Source data -
══════════════════════════════

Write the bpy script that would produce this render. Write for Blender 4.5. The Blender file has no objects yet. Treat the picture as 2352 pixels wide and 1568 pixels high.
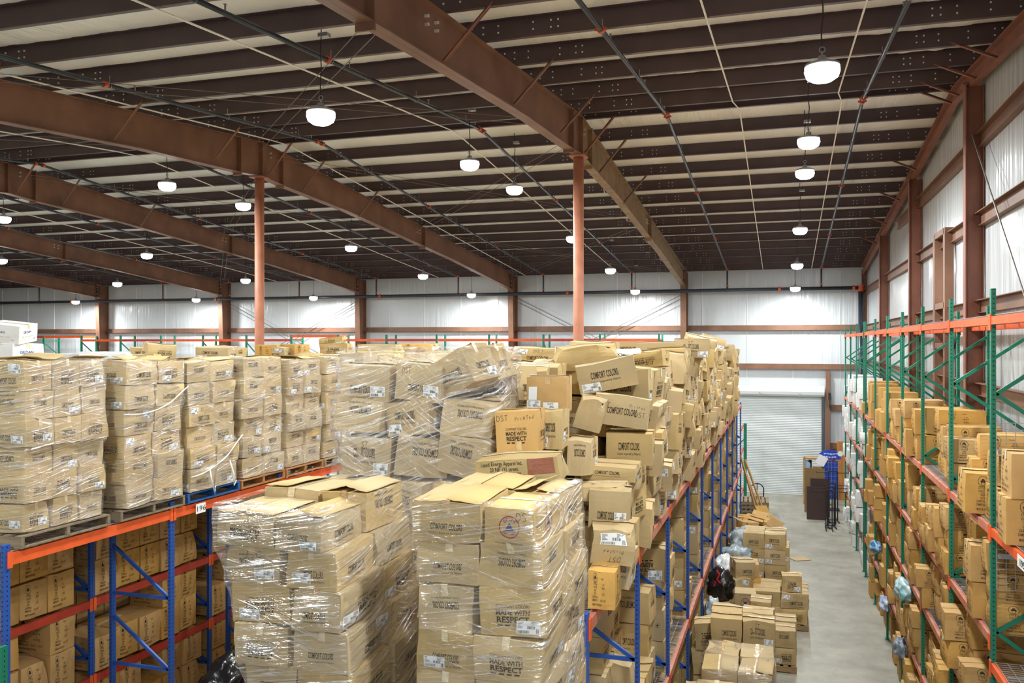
import bpy, bmesh, math, random
from math import pi, sin, cos, radians as R, hypot, atan2
from mathutils import Vector, Matrix, Euler, noise
S = bpy.context.scene
C = S.collection
rnd = random.Random(7)

# ---------------------------------------------------------------- camera, world, exposure
CAM_Z = 6.27
YAW = math.atan((1802 - 1176) / 1980.0)
cam = bpy.data.cameras.new('camera'); cam.sensor_width = 36.0; cam.lens = 1980.0 / 2352 * 36
cam.shift_y = (782 - 784) / 2352.0 * -1
cam.clip_start = .05; cam.clip_end = 200
co = bpy.data.objects.new('camera', cam); C.objects.link(co)
co.location = (0, 0, CAM_Z); co.rotation_euler = (pi / 2, 0, YAW)
S.camera = co
W = bpy.data.worlds.new('world'); S.world = W; W.use_nodes = True
W.node_tree.nodes['Background'].inputs[0].default_value = (.8, .9, 1, 1)
W.node_tree.nodes['Background'].inputs[1].default_value = .3
S.view_settings.view_transform = 'Standard'; S.view_settings.look = 'None'
S.view_settings.gamma = 1; S.view_settings.use_curve_mapping = False
S.view_settings.exposure = -0.8
LAMP_W = 480.0            # power of one high bay lamp
LAMP_COL = (.95, 1.0, .99)

# ---------------------------------------------------------------- room dimensions
YB = 37.44; YF = -2.64; XR = 3.16; XL = -49.9; YR = 17.4; RZ = 10.95; SL = .0833
FR = [-4.06 - 7.62 * k for k in range(7)]       # frame lines
def roof(y): return RZ - SL * abs(y - YR)

# ---------------------------------------------------------------- mesh helpers
class MB:
    def __init__(s): s.v = []; s.f = []; s.m = []; s.uv = None
    def add(s, vs, fs, m=0):
        o = len(s.v); s.v.extend(vs)
        for f in fs: s.f.append(tuple(i + o for i in f)); s.m.append(m)
    def box(s, c, d, m=0, rot=None):
        x, y, z = d[0] / 2, d[1] / 2, d[2] / 2
        vs = [Vector((a * x, b * y, e * z)) for a in (-1, 1) for b in (-1, 1) for e in (-1, 1)]
        if rot is not None: vs = [rot @ v for v in vs]
        c = Vector(c)
        s.add([v + c for v in vs], [(0, 1, 3, 2), (4, 6, 7, 5), (0, 4, 5, 1), (2, 3, 7, 6), (0, 2, 6, 4), (1, 5, 7, 3)], m)
    def bar(s, a, b, w, h, m=0, up=(0, 0, 1)):
        a = Vector(a); b = Vector(b); d = b - a; L = d.length
        if L < 1e-6: return
        d.normalize(); u = Vector(up)
        if abs(d.dot(u)) > .99: u = Vector((0, 1, 0))
        sd = d.cross(u).normalized(); u = sd.cross(d)
        rot = Matrix((sd, d, u)).transposed()
        s.box((a + b) / 2, (w, L, h), m, rot)
    def tube(s, pts, r, n=8, m=0, cap=True):
        pts = [Vector(p) for p in pts]; rings = []; o = len(s.v); pu = None
        for i, p in enumerate(pts):
            d = (pts[min(i + 1, len(pts) - 1)] - pts[max(i - 1, 0)]).normalized()
            u = Vector((0, 0, 1)) if abs(d.z) < .95 else Vector((0, 1, 0))
            if pu is not None and abs(d.dot(pu)) < .95: u = pu
            sd = d.cross(u).normalized(); u = sd.cross(d); pu = u
            rr = r[i] if isinstance(r, (list, tuple)) else r
            s.v.extend(p + sd * (rr * cos(2 * pi * k / n)) + u * (rr * sin(2 * pi * k / n)) for k in range(n))
        for i in range(len(pts) - 1):
            for k in range(n):
                a = o + i * n + k; b = o + i * n + (k + 1) % n
                s.f.append((a, b, b + n, a + n)); s.m.append(m)
        if cap:
            s.f.append(tuple(o + k for k in range(n - 1, -1, -1))); s.m.append(m)
            e = o + (len(pts) - 1) * n
            s.f.append(tuple(e + k for k in range(n))); s.m.append(m)
    def lathe(s, prof, n=24, m=0, c=(0, 0, 0)):
        o = len(s.v); c = Vector(c)
        for r, z in prof:
            s.v.extend(c + Vector((r * cos(2 * pi * k / n), r * sin(2 * pi * k / n), z)) for k in range(n))
        for i in range(len(prof) - 1):
            for k in range(n):
                a = o + i * n + k; b = o + i * n + (k + 1) % n
                s.f.append((a, b, b + n, a + n)); s.m.append(m)
    def prism(s, poly, ax, t0, t1, m=0):
        # polygon in the plane across axis ax, extruded from t0 to t1
        def P(a, b, t):
            return Vector((t, a, b)) if ax == 0 else (Vector((a, t, b)) if ax == 1 else Vector((a, b, t)))
        n = len(poly)
        vs = [P(a, b, t0) for a, b in poly] + [P(a, b, t1) for a, b in poly]
        fs = [tuple(range(n)), tuple(range(2 * n - 1, n - 1, -1))] + [(i, i + n, (i + 1) % n + n, (i + 1) % n) for i in range(n)]
        s.add(vs, fs, m)
    def mesh(s, name, mats, smooth=False):
        me = bpy.data.meshes.new(name); me.from_pydata([tuple(v) for v in s.v], [], s.f)
        for m in mats: me.materials.append(m)
        if len(mats) > 1: me.polygons.foreach_set('material_index', s.m)
        if smooth: me.polygons.foreach_set('use_smooth', [True] * len(s.f))
        if s.uv:
            l = me.uv_layers.new(name='uv')
            l.data.foreach_set('uv', [c for f in s.f for i in f for c in s.uv[i]])
        bm = bmesh.new(); bm.from_mesh(me); bmesh.ops.recalc_face_normals(bm, faces=bm.faces) if not s.uv else None
        bm.to_mesh(me); bm.free()
        me.update(); return me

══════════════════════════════

Task requirements - Everything from the top line of the data down to and including the line with "rnd = random.Random(7)" is to be copied, except the pictures.

Written reply -
Write the bpy script that would produce this render. Write for Blender 4.5. The Blender file has no objects yet. Treat the picture as 2352 pixels wide and 1568 pixels high.
import bpy, bmesh, math, random
from math import pi, sin, cos, radians as R, hypot, atan2
from mathutils import Vector, Matrix, Euler, noise
S = bpy.context.scene
C = S.collection
rnd = random.Random(7)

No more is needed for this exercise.